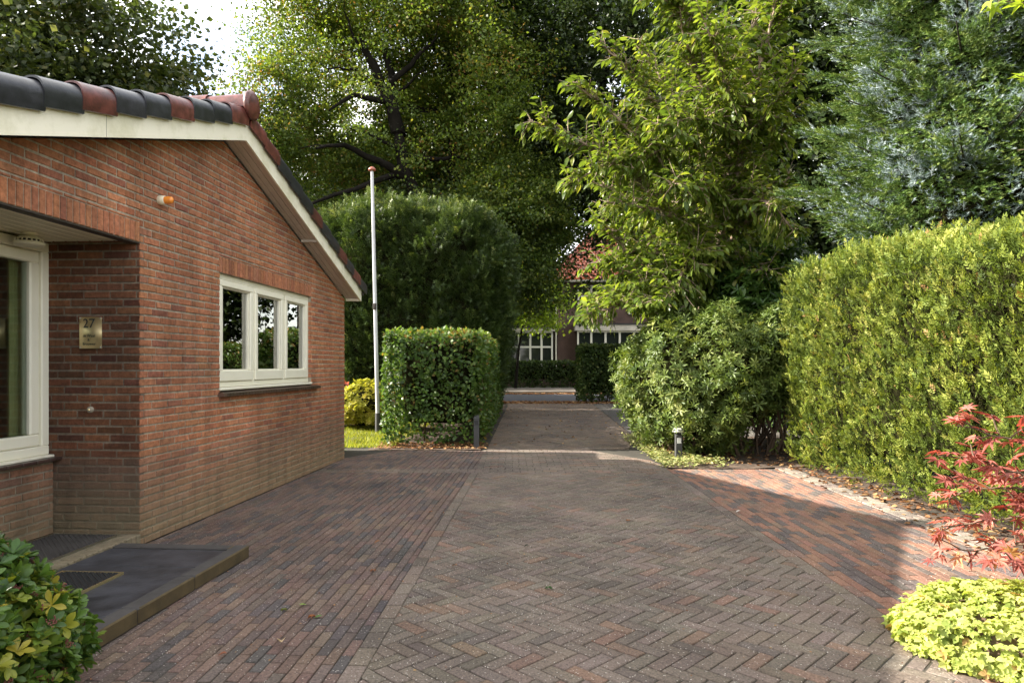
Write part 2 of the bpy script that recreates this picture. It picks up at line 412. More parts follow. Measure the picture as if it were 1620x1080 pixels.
M['thuja'] = leafmat('thuja', [(0, (.05, .075, .016)), (.45, (.13, .18, .03)), (.8, (.27, .31, .055)), (.96, (.36, .36, .09)), (1, (.34, .20, .08))], .3, .55, .25)
M['yew'] = leafmat('yew', [(0, (.025, .045, .012)), (.5, (.055, .09, .022)), (.85, (.14, .19, .055)), (1, (.24, .27, .09))], .2, .45, .35)
M['hornbeam'] = leafmat('hornbeam', [(0, (.04, .085, .018)), (.6, (.085, .15, .03)), (.93, (.16, .22, .05)), (1, (.25, .17, .05))], .35, .4, .45)
M['darkhedge'] = leafmat('darkhedge', [(0, (.03, .05, .015)), (.7, (.055, .09, .02)), (1, (.12, .14, .04))], .3, .45, .3)
M['rhodo'] = leafmat('rhodo', [(0, (.06, .10, .022)), (.5, (.12, .17, .035)), (.9, (.22, .26, .07)), (.985, (.28, .30, .09)), (1, (.5, .32, .05))], .25, .42, .35)
M['laurel'] = leafmat('laurel', [(0, (.05, .11, .02)), (.6, (.10, .2, .035)), (1, (.2, .3, .07))], .3, .3, .55)
M['cherry'] = leafmat('cherry', [(0, (.07, .12, .02)), (.5, (.15, .21, .035)), (.9, (.26, .31, .05)), (1, (.34, .34, .07))], .42, .35, .5)
M['beech'] = leafmat('beech', [(0, (.05, .08, .015)), (.45, (.11, .17, .03)), (.8, (.21, .26, .045)), (.96, (.33, .28, .06)), (1, (.30, .17, .06))], .45, .4, .5, vs=.5)
M['sycamore'] = leafmat('sycamore', [(0, (.045, .07, .022)), (.6, (.09, .12, .035)), (1, (.20, .19, .07))], .35, .45, .45, vs=.5)
M['darktree'] = leafmat('darktree', [(0, (.025, .045, .012)), (.6, (.05, .08, .02)), (1, (.11, .13, .04))], .3, .4, .45, vs=.5)
M['mapleyellow'] = leafmat('mapleyellow', [(0, (.05, .09, .02)), (.5, (.11, .16, .03)), (.85, (.2, .24, .045)), (1, (.42, .34, .07))], .42, .4, .4, vs=.8)
M['needle_green'] = leafmat('needle_green', [(0, (.04, .075, .022)), (.6, (.08, .13, .03)), (1, (.15, .19, .05))], .12, .5, .3)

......

> _TASK INSTRUCTIONS_: Leave the images out, please, and restate each line word for word.

> _EXERCISE SOLUTION_:
Write part 2 of the bpy script that recreates this picture. It picks up at line 412. More parts follow. Measure the picture as if it were 1620x1080 pixels.
M['thuja'] = leafmat('thuja', [(0, (.05, .075, .016)), (.45, (.13, .18, .03)), (.8, (.27, .31, .055)), (.96, (.36, .36, .09)), (1, (.34, .20, .08))], .3, .55, .25)
M['yew'] = leafmat('yew', [(0, (.025, .045, .012)), (.5, (.055, .09, .022)), (.85, (.14, .19, .055)), (1, (.24, .27, .09))], .2, .45, .35)
M['hornbeam'] = leafmat('hornbeam', [(0, (.04, .085, .018)), (.6, (.085, .15, .03)), (.93, (.16, .22, .05)), (1, (.25, .17, .05))], .35, .4, .45)
M['darkhedge'] = leafmat('darkhedge', [(0, (.03, .05, .015)), (.7, (.055, .09, .02)), (1, (.12, .14, .04))], .3, .45, .3)
M['rhodo'] = leafmat('rhodo', [(0, (.06, .10, .022)), (.5, (.12, .17, .035)), (.9, (.22, .26, .07)), (.985, (.28, .30, .09)), (1, (.5, .32, .05))], .25, .42, .35)
M['laurel'] = leafmat('laurel', [(0, (.05, .11, .02)), (.6, (.10, .2, .035)), (1, (.2, .3, .07))], .3, .3, .55)
M['cherry'] = leafmat('cherry', [(0, (.07, .12, .02)), (.5, (.15, .21, .035)), (.9, (.26, .31, .05)), (1, (.34, .34, .07))], .42, .35, .5)
M['beech'] = leafmat('beech', [(0, (.05, .08, .015)), (.45, (.11, .17, .03)), (.8, (.21, .26, .045)), (.96, (.33, .28, .06)), (1, (.30, .17, .06))], .45, .4, .5, vs=.5)
M['sycamore'] = leafmat('sycamore', [(0, (.045, .07, .022)), (.6, (.09, .12, .035)), (1, (.20, .19, .07))], .35, .45, .45, vs=.5)
M['darktree'] = leafmat('darktree', [(0, (.025, .045, .012)), (.6, (.05, .08, .02)), (1, (.11, .13, .04))], .3, .4, .45, vs=.5)
M['mapleyellow'] = leafmat('mapleyellow', [(0, (.05, .09, .02)), (.5, (.11, .16, .03)), (.85, (.2, .24, .045)), (1, (.42, .34, .07))], .42, .4, .4, vs=.8)
M['needle_green'] = leafmat('needle_green', [(0, (.04, .075, .022)), (.6, (.08, .13, .03)), (1, (.15, .19, .05))], .12, .5, .3)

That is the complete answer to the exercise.